O mesmo se dá em Cuba, cuja experiência foi reprodutora dos países de Capitalismo de Estado da antiga “Cortina de Ferro”. O conceito em si, também não é muito nenhum saudável. Incentivando o esporte olímpico como projeção de um Estado e forma de governo, tinha no desporto a válvula de escape das amarguras de uma sociedade fechada. Ainda assim, mais uma vez repetimos, é um modelo que funciona, mesmo sem condições materiais à altura, como é o caso cubano atual. Considerando a trajetória política do atual ministro Orlando Silva de Jesus, este como sucessor de seu correligionário de PC do B, Agnelo Queiroz, fica uma dúvida. Será que esta equipe esqueceu de seus próprios pressupostos? Isto porque, por mais horrorosa que fosse a experiência social stalinista, no esporte ela funcionou, e bem.

Em quatro anos, ao menos um outro modelo poderia ter sido posto à prova. Poderia, mas não foi. Vejamos o belo projeto Escola Aberta. Feito na boa vontade, suor e raça de milhares de voluntários em todo o Brasil, sua verba total em 2004 (a oriunda do governo da União) foi de R$ 6 milhões, metade do Ministério da Educação e a outra metade do Ministério do Trabalho e do Emprego. Detalhe é que de cada três atividades do Escola Aberta, duas são práticas desportivas ou das chamadas áreas correlatas. Não que este projeto seja exclusivamente voltado para o esporte, mas seus oficineiros, monitores, pais, professores e alunos terminam montando equipes nas escolas. Obviamente, na maioria das vezes, estes times de diversas modalidades são custeados com parcos recursos próprios. Como sempre, nas finais de torneios escolares abundam nobres representantes da classe política, posando de eficientes gestores do suor alheio.

É certo que o Projeto Escola Aberta é realizado em co-gestão com a Unesco e em parceria com governos estaduais e municipais. Muitas vezes, os estados afirmam estes convênios por conta própria, vinculando-se às mega empresas do chamado terceiro setor. Outra vez, não remuneram aos seus oficineiros e apontam a “grande saída” para o desenvolvimento da cultura, do esporte e da sociedade civil brasileira. Mais isenção fiscal. Não precisamos perder tempo aqui identificando as super ONGs, sempre ativas parceiras voluntárias de gabinetes de primeiras damas e outras estruturas de “grande utilidade” no aparelho estatal brasileiro. Tamanha ausência de governo acaba gerando mais frustração para milhares de estagiários de educação física, ainda jovens idealistas do esporte como forma de socialização e que quase nunca recebem suas “vultosas” bolsas de R$ 130,00 por mês.
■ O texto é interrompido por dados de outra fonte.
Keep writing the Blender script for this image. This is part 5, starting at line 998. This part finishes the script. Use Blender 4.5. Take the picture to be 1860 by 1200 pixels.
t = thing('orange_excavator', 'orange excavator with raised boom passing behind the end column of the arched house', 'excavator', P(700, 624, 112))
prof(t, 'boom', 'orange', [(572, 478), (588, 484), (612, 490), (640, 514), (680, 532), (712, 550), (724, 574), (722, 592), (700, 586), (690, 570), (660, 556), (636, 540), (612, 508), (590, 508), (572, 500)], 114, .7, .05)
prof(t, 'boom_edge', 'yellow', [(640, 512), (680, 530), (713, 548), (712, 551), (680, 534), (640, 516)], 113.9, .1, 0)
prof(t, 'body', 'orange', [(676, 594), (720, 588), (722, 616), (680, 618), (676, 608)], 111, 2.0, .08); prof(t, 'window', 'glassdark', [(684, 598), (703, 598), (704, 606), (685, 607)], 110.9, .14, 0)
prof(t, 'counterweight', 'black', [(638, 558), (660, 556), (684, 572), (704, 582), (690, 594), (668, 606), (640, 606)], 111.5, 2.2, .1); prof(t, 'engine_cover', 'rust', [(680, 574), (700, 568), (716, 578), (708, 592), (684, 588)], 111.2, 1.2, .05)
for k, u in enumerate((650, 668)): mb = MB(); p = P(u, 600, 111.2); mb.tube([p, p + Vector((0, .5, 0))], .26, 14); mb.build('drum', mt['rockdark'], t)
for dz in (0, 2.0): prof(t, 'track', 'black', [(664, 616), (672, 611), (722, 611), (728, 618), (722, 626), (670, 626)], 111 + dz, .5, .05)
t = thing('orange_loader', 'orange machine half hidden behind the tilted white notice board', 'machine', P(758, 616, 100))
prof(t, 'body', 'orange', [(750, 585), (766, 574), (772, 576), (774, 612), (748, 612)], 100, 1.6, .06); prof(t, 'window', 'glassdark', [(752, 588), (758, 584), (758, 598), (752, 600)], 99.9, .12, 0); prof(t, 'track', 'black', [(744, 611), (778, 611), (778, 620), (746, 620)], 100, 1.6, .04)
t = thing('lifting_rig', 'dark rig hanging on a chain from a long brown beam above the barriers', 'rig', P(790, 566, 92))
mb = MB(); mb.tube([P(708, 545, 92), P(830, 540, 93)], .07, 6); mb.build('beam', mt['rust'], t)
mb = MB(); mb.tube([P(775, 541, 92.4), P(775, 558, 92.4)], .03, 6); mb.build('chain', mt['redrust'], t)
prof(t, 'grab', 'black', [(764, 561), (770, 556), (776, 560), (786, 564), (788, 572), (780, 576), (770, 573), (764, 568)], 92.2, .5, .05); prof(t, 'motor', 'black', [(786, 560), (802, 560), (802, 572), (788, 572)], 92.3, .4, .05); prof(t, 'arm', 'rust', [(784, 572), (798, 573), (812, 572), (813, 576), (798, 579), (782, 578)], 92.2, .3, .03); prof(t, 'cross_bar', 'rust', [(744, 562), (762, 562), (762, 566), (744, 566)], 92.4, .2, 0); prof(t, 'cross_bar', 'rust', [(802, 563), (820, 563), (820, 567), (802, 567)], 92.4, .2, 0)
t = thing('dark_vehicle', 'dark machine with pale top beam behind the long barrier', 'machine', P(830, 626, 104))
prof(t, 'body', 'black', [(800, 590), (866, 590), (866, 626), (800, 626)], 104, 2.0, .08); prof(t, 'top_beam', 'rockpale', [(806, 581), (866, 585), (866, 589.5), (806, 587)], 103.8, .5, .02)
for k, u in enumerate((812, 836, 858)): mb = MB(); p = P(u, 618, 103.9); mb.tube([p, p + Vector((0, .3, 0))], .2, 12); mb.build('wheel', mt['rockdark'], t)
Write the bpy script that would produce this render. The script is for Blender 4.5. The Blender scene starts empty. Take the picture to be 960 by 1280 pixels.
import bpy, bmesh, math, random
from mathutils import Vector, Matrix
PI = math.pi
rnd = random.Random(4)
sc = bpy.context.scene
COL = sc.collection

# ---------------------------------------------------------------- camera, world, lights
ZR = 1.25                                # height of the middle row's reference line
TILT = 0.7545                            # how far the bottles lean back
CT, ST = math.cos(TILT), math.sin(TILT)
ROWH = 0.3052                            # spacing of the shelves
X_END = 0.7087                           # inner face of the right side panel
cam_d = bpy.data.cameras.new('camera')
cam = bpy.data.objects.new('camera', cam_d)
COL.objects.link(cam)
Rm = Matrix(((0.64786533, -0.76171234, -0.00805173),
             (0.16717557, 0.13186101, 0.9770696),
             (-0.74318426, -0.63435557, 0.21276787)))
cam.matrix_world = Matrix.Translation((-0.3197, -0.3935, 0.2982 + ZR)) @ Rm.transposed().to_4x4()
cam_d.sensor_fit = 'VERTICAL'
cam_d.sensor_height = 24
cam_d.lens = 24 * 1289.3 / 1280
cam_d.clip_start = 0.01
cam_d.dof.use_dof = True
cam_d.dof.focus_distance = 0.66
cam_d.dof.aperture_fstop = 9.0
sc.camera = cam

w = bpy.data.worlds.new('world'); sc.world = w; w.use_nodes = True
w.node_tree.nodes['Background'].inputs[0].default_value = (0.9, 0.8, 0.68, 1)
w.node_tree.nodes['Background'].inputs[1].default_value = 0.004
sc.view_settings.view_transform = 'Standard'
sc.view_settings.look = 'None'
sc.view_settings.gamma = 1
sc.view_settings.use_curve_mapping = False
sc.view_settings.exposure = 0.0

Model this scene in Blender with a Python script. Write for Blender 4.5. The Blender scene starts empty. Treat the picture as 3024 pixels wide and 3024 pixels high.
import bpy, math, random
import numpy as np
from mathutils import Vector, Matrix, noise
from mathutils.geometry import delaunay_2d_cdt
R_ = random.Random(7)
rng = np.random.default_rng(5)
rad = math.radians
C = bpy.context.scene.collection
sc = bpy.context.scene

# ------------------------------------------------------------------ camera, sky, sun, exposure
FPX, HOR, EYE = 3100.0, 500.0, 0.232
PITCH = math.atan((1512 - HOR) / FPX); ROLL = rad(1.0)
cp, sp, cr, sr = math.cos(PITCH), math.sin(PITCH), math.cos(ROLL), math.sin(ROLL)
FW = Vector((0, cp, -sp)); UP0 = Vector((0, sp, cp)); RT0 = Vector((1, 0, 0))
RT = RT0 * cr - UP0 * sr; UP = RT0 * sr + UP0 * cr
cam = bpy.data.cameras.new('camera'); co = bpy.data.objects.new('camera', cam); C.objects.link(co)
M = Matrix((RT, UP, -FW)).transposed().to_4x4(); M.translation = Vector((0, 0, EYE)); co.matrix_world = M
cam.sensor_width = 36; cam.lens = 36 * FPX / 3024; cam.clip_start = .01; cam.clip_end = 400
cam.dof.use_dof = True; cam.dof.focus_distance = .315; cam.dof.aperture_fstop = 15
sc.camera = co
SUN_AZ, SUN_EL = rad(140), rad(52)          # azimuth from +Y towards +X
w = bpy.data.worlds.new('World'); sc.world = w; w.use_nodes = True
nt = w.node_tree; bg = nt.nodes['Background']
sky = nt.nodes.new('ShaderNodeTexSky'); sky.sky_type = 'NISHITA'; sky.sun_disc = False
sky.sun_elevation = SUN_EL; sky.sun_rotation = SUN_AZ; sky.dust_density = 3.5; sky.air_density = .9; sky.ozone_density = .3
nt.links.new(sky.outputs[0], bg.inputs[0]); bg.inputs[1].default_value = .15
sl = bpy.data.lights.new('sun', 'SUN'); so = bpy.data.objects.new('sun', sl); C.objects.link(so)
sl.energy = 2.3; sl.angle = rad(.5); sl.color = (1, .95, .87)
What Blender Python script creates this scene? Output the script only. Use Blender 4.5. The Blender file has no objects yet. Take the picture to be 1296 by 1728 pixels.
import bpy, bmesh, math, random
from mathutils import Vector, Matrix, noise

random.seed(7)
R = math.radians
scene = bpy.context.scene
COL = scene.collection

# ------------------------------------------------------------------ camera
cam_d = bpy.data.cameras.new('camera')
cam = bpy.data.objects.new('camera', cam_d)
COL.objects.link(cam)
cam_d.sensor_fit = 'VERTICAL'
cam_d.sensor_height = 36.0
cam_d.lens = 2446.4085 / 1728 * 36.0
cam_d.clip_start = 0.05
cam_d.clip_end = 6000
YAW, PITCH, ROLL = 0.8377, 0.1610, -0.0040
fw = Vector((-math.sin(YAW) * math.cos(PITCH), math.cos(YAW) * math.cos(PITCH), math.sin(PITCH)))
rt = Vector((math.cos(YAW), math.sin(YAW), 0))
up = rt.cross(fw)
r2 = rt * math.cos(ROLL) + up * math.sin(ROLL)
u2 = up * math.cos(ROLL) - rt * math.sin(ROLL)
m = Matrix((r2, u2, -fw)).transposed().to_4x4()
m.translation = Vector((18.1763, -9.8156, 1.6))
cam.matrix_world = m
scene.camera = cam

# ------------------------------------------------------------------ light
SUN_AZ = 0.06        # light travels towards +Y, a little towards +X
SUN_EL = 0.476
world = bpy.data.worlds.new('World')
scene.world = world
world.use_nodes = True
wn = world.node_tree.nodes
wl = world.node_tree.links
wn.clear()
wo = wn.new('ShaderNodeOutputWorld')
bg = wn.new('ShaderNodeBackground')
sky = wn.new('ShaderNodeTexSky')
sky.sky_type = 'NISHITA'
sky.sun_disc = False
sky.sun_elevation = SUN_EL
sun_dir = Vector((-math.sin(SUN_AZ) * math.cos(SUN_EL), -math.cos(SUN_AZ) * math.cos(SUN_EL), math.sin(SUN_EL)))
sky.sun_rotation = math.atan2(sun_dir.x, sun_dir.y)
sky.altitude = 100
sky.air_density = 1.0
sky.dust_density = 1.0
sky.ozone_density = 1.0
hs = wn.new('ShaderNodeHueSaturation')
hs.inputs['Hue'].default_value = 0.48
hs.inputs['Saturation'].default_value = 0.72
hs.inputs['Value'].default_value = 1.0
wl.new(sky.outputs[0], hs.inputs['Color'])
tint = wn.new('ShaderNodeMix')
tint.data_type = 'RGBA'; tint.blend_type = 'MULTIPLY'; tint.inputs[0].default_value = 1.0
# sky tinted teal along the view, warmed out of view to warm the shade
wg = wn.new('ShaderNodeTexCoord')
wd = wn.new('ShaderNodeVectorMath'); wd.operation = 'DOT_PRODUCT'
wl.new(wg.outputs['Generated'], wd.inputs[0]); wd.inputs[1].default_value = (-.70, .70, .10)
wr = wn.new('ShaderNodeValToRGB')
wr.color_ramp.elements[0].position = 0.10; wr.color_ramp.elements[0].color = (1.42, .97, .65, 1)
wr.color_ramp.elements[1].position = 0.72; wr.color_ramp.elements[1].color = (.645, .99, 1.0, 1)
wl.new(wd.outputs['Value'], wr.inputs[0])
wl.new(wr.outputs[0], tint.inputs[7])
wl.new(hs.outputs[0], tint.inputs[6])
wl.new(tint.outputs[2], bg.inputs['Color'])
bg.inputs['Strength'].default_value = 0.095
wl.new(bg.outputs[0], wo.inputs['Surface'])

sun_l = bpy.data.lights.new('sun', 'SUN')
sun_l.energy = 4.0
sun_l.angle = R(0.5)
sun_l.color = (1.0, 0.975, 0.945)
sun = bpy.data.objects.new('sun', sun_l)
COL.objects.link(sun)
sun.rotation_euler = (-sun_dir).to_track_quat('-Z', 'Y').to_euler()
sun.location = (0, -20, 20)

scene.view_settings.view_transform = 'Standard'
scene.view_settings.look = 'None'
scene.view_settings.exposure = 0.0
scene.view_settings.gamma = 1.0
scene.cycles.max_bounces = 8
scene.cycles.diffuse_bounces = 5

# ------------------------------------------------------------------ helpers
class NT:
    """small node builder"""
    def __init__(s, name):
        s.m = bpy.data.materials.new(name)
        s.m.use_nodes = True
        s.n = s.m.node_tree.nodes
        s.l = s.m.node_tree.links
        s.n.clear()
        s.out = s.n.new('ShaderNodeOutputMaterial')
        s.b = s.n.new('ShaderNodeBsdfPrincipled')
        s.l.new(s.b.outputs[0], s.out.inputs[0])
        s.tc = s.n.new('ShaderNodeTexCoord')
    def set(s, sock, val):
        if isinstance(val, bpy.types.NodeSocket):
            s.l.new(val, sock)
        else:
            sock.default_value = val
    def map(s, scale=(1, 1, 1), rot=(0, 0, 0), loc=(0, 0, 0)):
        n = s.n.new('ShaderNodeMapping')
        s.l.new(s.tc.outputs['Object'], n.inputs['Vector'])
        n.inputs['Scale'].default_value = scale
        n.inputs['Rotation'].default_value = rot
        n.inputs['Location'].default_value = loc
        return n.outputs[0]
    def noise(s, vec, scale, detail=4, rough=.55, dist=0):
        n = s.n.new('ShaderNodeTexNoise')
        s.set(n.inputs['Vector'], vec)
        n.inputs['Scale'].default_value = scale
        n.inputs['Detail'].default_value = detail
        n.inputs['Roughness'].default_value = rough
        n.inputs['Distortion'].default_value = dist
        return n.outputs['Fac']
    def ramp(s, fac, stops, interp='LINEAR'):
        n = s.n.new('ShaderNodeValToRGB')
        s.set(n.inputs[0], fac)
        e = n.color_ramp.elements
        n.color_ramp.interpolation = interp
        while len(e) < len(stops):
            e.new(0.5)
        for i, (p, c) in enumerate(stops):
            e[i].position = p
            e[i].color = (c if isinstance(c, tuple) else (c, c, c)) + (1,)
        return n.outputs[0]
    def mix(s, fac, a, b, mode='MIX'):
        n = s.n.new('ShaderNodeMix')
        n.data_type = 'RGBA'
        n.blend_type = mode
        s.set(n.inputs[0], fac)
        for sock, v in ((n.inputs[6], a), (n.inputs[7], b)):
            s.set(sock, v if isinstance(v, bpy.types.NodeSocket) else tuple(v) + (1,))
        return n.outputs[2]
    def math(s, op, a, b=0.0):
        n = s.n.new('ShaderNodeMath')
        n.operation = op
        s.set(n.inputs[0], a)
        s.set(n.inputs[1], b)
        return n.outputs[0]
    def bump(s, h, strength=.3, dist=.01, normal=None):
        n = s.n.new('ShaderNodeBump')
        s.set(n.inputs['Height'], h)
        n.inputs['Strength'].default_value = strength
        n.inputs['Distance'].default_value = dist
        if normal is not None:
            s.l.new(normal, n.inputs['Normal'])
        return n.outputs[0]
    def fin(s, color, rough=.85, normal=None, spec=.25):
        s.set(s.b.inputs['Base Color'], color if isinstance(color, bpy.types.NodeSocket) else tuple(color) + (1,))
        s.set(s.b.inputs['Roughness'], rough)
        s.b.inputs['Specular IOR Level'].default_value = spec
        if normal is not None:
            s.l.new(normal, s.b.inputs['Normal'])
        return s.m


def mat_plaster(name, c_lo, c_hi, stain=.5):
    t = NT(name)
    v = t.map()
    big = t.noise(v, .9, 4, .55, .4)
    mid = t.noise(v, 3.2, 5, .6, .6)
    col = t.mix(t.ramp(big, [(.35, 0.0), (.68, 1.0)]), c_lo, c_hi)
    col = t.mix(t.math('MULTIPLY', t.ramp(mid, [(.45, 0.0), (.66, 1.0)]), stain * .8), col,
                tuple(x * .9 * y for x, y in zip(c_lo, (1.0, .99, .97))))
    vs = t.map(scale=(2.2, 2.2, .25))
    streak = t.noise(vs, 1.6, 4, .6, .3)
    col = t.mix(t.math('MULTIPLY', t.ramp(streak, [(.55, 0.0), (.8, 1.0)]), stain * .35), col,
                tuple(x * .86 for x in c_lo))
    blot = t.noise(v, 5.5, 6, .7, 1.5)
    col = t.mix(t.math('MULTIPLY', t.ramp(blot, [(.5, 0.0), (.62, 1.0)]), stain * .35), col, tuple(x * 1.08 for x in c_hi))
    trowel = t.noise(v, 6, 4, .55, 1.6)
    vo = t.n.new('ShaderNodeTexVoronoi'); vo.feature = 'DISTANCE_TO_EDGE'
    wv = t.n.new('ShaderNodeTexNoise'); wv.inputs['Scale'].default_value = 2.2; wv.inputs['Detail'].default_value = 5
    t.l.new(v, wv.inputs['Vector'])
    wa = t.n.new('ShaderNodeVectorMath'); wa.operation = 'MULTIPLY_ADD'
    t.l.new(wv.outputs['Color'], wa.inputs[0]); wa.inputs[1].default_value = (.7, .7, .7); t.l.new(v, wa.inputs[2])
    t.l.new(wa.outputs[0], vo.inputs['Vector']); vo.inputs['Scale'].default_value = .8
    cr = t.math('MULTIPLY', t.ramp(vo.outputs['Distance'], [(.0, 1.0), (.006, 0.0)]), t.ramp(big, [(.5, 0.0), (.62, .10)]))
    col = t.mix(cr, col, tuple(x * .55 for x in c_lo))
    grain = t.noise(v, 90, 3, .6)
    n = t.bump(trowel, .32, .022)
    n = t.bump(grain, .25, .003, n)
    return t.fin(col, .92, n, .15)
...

Por fim, cabe uma reflexão. As faculdades de educação física estão super lotadas, o mercado de trabalho para estes profissionais diminui a cada dia, temos uma academia de ginástica por esquina e ainda assim não existe um plano nacional de desenvolvimento do esporte de base, que funcione. Vão pôr a culpa na herança maldita, aliás, deveras amaldiçoada. Mas, após quatro anos, algo distinto da adulação de cartolas e empresários, poderia ter sido feito.

Como nada fizeram e possivelmente quase nada farão, nos resta apoiar aos oficineiros e voluntários do esporte, anônimos ativistas que fazem a diferença nas quadras e terrenos baldios Brasil adentro.